Tekst: John van Viegen, Product Manager Benelux Greendesign, DRU Verwarming
BV Beeld: DRU Verwarming BV
Nederland heeft vanwege het aardgas een bijzonder afwijkende situatie ten opzichte van de rest van Europa. Daar is hout of biomassa nog steeds één van de meest gebruikte energiebronnen voor het verwarmen van de woning en de bereiding van warm tapwater. Maar voor nieuwbouw wordt aardgas niet meer toegestaan, waardoor biomassa weer in de belangstelling komt te staan. De reden hiervoor is dat de all-electric oplossing niet eenvoudig is. De gebouwschil moet hiervoor eigenlijk aan de passiefhuisnorm voldoen, omdat er bij gebruik van een warmtepomp met zeer lage watertemperaturen wordt gewerkt en bij weerstandsverwarming de energievraag te hoog oploopt.
Elektriciteit maken we in Nederland voor circa 60% van aardgas en bij een onvoldoende geïsoleerde schil is de primaire energievraag al snel hoger dan met de vertrouwde HR-ketel. Daarnaast kan door de lage temperatuur verwarming (LTV) de woning niet comfortabel warm worden gestookt als deze niet voldoende kierdicht is en geen ventilatiesysteem met WTW (Warmte Terug Winning) heeft.
Minder comfortabel
Het is moeilijk te geloven, maar de woningen die we momenteel bouwen en aan de wettelijke minimumeisen EPC 0,4 voldoen zijn minder comfortabel dan een jaren ’80 woning met een CV-ketel en vloerverwarming. En dan is er nog het warme tapwater; hoe beter de energetische kwaliteit van een woning, des te groter is het aandeel tapwater in het jaarlijkse energieverbruik. Bij een passieve woning bedraagt dat vaak meer dan 50%. Warmtepompen hebben een lager rendement (COP) bij hogere temperaturen (legionella), waardoor de beloofde prestatie niet wordt gehaald. Daarnaast wordt het elektriciteitsverbruik van all-electric woningen vaak gesaldeerd; de opgewekte energie in de zomer mag dan in de winter worden afgetrokken. Vroeg of laat wordt deze regeling definitief afgeschaft en betaal je de elektriciteit voor je verwarmingsinstallatie.

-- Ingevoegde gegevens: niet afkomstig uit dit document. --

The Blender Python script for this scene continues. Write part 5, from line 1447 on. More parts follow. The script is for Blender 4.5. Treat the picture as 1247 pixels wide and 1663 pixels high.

Voordeel van een all-electric oplossing is dat de woning klaar is voor de energietransitie naar 100% duurzaam opgewekte stroom. Op dit moment zitten we in Nederland op 6% waarbij biomassa wordt meegerekend. Zonder biomassa is dat minder dan 2% en het huidige elektriciteitsverbruik wordt verveelvoudigd door het omschakelen van de gebouwde omgeving en de mobiliteit. Hieruit blijkt dat biomassa of houtstook een onmisbaar onderdeel zijn van de energietransitie. Het bijstoken van biomassa is een noodzakelijk onderdeel voor het halen van onze klimaatdoelstellingen en is momenteel goed voor 2/3 van onze groene stroom.
Uitstoot beperkt
Overschakelen op biomassa van een woning op huisnummer niveau wordt in Nederland vaak gezien als ouderwets of minder duurzaam alternatief, maar er is feitelijk alleen iets te zeggen over de uitstoot. Waar een energiecentrale vaak buiten de bebouwde kom is gevestigd veroorzaakt een hout of pelletkachel lokaal emissie. Hier is de laatste decennia echter veel verbeterd, waardoor de uitstoot beperkt blijft. Dru Fire heeft nu een regeling ontwikkeld waarmee de haard op basis van de rookgastemperatuur automatisch de luchttoevoer bepaald en de emissie optimaal is. Houtgestookte installaties zijn door hun hogere temperaturen ook geschikt voor renovaties waar het niet mogelijk is om de gebouwschil passief te maken door een monumentale status of beschermd stadsgezicht. Het kan in specifieke gevallen ook een economisch meer rendabele oplossing zijn.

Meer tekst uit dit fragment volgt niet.